Robert Daumier is known as a cartoonist, satirist and chronicler of Parisian life in the mid-19th century. This exhibition – Daumier 1808 to 1879 Visions of Paris – at the Royal Academy brings together 130 works to argue for a re-evaluation of his achievement ie to raise him from political cartoonist to ‘artist’. The exhibition covers the full range of media he worked in – newspaper caricatures, witty lithographs, small satirical sculptures, drawings, watercolours and paintings – and arranges it chronologically, but certain obvious themes run throughout.
Politics
Daumier fought on the barricades of the July 1830 which overthrew the Bourbons and brought the constitutional King Louis Philippe to power. There was to follow the 1848 revolution, the coup of Napoleon III (1851), the Franco-Prussian War and the Commune (1870). Through the ups and downs of French 19th century history and the repeated defeats of the republican cause by reactionary royalists or turncoat liberals, he remained a republican atheist, refusing to go to church even for funerals, and drawn to the sufferings of ordinary people. Aged 60 he was drafted onto the Commune as art delegate.
Thus his lifelong employment on Charivari, the French equivalent of Punch or Private Eye, turning out reams of satirical cartoons satirising kings, emperors, presidents and politicians, as well as the upper classes and the pretentions of the bourgeoisie.
In Gargantua, an early example, money is being collected for the poor, hauled up into the mouth of king Louis Philippe who craps it out as peerages, awards and jobs for the upper classes. Stylistically, it is unusual, but the attitude of bitter satire is characteristic. This cartoon earned the 22 year old Daumier a 6 month prison sentence and fine.
A section is devoted to caricatures of artists, their fans, collectors and connoisseurs, and satire on the yawning gap between the idealised world of art, especially neo-classical sculpture, and the more sordid realities of 19th century life.

Critics by Daumier
Big oil paintings
At the other end of the scale, Daumier tried repeatedly but struggled to create the large oil paintings which would have qualified him as a proper ‘artist’. Though he received some commissions he seems never to have finished them. He was certainly never interested in the established genres of landscape, still life, history and mythological paintings, or serious portraits, the kinds of work which got you noticed and big money commissions. The handful of big oil paintings on display are a mixed bunch.
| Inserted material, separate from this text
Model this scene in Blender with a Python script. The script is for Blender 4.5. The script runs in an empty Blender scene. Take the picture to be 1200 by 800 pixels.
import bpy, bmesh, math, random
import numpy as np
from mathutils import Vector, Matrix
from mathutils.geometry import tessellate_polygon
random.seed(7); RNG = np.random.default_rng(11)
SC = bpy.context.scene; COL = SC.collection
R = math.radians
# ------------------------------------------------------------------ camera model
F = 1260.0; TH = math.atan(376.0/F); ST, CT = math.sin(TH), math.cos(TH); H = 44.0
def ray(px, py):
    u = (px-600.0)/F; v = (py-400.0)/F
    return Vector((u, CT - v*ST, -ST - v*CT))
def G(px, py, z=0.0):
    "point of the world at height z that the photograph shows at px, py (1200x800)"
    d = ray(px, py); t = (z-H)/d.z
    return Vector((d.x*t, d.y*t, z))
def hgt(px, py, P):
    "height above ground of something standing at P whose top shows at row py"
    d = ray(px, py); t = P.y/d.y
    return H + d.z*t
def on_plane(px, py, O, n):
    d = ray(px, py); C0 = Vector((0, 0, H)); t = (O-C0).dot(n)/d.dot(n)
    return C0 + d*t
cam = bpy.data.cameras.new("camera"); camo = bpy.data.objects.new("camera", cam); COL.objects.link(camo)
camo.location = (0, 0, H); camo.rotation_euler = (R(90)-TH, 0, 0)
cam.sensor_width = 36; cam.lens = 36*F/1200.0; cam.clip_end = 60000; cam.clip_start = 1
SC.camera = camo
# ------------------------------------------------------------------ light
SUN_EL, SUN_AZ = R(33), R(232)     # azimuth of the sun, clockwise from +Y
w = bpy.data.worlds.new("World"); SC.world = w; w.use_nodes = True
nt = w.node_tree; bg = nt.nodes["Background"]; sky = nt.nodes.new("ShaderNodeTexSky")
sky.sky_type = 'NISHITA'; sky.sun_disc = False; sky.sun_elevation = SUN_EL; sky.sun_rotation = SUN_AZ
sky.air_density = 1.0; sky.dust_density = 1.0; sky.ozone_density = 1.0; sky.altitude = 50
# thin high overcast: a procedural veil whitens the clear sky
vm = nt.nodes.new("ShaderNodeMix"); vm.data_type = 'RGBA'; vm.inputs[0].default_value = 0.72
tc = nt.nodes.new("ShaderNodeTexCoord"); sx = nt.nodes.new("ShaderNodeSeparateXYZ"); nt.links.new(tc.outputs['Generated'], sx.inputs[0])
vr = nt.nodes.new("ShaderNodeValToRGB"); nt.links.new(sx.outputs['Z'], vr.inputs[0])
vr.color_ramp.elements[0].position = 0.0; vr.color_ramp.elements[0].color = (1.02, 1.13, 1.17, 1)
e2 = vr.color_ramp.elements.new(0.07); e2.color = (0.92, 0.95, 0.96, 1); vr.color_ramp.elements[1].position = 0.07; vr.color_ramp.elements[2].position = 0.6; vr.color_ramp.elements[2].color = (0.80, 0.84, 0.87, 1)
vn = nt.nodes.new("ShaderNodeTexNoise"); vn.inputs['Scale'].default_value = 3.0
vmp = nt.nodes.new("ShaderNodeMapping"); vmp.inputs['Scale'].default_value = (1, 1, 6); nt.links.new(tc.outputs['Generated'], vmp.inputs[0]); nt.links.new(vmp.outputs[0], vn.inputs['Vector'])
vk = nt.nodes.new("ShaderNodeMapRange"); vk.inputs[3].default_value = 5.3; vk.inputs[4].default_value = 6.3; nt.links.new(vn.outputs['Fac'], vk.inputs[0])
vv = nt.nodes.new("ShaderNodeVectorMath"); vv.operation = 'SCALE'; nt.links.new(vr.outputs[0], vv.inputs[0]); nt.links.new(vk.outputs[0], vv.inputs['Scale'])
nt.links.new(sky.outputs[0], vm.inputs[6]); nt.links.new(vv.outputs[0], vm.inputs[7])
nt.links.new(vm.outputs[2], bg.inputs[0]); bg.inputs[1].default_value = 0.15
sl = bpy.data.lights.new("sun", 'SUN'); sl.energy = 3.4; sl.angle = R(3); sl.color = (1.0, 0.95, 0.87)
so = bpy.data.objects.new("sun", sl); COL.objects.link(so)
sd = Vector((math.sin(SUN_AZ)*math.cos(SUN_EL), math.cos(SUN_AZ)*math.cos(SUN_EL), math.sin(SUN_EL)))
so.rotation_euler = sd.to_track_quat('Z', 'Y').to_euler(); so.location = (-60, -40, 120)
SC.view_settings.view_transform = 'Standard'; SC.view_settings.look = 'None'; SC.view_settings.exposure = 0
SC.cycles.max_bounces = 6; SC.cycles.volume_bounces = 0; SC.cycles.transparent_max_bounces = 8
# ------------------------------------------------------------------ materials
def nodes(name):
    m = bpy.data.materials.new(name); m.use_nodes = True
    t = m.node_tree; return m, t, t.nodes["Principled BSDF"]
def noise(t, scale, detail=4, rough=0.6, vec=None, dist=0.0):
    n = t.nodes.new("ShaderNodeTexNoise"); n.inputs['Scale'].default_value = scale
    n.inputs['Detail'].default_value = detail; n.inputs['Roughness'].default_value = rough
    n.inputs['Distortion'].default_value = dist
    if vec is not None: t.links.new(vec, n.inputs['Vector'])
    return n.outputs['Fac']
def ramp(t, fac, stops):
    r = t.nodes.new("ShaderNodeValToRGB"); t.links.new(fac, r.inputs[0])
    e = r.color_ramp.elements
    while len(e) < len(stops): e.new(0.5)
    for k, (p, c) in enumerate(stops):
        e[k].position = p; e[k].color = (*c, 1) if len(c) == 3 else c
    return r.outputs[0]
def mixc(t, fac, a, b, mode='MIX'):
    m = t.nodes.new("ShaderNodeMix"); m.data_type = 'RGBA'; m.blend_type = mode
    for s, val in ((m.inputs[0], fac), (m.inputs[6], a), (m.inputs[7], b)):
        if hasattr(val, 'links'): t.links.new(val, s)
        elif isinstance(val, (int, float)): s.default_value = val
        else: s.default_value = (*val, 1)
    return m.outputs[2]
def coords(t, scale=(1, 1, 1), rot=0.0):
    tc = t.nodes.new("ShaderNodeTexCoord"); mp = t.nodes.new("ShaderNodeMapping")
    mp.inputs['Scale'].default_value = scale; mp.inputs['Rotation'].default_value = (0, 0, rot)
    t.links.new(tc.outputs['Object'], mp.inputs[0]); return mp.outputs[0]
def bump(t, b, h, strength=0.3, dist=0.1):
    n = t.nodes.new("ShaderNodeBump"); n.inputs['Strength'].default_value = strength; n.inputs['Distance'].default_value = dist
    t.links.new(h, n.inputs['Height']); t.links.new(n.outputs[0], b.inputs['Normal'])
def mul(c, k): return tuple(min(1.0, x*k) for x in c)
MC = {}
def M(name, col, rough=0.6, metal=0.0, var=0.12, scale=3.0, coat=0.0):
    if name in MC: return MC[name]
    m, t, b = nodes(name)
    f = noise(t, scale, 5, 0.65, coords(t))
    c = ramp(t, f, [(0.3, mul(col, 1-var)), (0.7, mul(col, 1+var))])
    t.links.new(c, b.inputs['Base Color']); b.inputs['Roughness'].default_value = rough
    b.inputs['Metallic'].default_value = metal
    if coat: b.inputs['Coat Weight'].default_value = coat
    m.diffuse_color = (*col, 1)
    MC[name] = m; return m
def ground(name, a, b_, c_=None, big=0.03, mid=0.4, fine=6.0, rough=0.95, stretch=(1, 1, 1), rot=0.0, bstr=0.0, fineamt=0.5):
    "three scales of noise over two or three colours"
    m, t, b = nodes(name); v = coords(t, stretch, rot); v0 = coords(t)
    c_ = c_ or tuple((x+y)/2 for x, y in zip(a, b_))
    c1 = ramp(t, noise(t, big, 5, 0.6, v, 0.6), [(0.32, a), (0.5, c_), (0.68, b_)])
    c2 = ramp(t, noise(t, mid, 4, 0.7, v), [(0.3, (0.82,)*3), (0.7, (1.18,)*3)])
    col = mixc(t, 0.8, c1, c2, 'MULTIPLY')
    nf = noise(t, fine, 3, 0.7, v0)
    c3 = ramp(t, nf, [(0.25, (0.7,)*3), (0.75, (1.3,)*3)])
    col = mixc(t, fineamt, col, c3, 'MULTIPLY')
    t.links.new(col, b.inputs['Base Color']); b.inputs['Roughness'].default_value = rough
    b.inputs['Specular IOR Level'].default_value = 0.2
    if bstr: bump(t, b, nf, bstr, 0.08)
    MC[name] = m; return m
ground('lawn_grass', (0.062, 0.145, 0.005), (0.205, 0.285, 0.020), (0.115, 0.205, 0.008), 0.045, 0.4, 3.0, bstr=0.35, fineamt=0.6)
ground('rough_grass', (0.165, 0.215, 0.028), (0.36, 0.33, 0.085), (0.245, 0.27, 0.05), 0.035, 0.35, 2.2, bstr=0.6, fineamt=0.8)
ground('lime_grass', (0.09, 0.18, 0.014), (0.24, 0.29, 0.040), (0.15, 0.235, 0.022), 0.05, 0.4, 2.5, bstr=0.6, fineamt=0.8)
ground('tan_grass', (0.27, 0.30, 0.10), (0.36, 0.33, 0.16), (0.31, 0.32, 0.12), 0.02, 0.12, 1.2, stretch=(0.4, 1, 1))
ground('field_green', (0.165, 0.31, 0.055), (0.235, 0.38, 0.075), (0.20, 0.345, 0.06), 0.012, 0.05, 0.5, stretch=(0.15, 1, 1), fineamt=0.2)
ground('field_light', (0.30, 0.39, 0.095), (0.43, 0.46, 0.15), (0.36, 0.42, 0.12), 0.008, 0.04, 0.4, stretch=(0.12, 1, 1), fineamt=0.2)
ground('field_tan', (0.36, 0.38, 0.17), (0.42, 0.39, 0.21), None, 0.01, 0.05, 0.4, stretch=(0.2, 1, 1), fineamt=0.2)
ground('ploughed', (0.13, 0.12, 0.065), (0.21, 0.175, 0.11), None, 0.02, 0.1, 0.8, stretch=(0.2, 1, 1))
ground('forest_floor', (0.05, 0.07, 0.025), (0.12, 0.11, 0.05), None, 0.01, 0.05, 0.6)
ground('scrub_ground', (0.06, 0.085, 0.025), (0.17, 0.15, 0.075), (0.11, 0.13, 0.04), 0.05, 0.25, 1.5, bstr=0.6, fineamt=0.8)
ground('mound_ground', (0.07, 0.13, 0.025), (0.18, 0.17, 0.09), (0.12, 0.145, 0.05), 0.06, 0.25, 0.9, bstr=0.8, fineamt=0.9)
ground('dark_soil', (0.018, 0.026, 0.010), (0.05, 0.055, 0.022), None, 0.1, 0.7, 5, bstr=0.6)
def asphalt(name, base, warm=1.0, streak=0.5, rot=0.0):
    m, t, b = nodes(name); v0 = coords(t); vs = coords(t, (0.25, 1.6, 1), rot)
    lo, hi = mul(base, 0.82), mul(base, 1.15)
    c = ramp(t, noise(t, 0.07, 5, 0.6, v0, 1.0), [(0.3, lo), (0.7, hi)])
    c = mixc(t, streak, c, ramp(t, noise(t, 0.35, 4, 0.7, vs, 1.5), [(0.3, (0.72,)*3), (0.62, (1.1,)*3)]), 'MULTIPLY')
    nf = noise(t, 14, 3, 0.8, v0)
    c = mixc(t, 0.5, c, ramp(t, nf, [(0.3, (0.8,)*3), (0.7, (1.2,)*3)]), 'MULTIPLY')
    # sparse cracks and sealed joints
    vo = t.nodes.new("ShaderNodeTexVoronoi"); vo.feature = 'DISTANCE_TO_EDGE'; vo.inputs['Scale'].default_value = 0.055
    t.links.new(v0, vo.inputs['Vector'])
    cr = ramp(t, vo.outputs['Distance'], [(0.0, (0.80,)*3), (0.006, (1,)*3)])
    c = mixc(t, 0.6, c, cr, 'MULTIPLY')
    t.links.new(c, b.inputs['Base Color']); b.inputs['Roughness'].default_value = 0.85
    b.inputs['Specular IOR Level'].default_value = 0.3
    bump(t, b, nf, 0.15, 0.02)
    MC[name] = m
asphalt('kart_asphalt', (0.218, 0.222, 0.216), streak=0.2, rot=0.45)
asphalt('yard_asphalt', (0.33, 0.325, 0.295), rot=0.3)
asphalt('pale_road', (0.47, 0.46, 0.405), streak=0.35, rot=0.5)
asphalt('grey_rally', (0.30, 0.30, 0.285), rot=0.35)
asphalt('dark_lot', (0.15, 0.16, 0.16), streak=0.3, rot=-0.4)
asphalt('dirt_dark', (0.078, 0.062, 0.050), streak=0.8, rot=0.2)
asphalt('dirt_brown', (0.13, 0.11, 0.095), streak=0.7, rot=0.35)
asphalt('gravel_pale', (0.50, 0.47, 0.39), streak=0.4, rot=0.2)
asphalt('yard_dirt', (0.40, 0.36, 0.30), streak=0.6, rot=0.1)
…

Ecce Homo by Daumier, 1849
Ecce Homo (1849) is his largest work and highlights his limitations – at the top is the striking gesture of the accuser and the rather haunting silhouette of Christ, but other areas are unfinished or of uneven composition.
The exhibition devoted a little section to Daumier’s depiction of life on the newish railway trains, focusing on another large painting, The Third Class Railway Carriage (1865). The version here is unfinished, displaying the grid of squares used to create it. It is an example of Daumier’s lifelong concern for and feel for the life of the labouring poor. Like a lot of his work, it is a striking image but not a great painting.

The Third Class Carriage by Daumier, 1865
By far the best of the big oil paintings is the wonderful Man on a Rope (1860).
It plays to Daumier’s strengths – striking composition or arrangement of the human body, compassion for the human condition – without exposing his biggest shortcoming, realistic depiction of the human face. The most wonderful thing is its unfinished condition: you can plainly see the canvas and the paint is scored and scratched. It is a strikingly modern approach to painting, anticipating the similar rough unfinishedness characteristic of much 20th century art, and a standout piece.
Small oil paintings
Daumier is more at home with small paintings, a couple of foot long at the most. In a very uneven exhibition, probably more successes are in this group than any other. He is not very good at the face, at features or expression. His best compositions are of human figures which, often because of the blurred or unclear faces, have a haunting evanescent quality.
I liked the early painting of The Bathers (1846). Note the completely blank faces. The exhibition notes introduced me to the technique of contre-jour ie having daylight at the back heightened by a foreground in shade. Like many Daumier images this is better the smaller, the more compact and powerful, it becomes.
The Amateur, a much later small painting from the series about art and collectors is more finished but shows the same fundamental qualities, the key is the stance of the human subject whose face is obscured.
It is also a very low key composition. It isn’t, like so much Victorian painting, capturing a moment of high drama, or historical crisis or mythological intensity. It is a quiet candid depiction of a man looking through prints in a shop. This seems to me a rare quality in art, just to capture the ordinary human being going about some quite nondescript activity. For me a standout example is Man reading in a Garden (1868). This watercolour epitomises Daumier’s ability to capture simple human moments. What could be simpler and yet, in its way, more profound?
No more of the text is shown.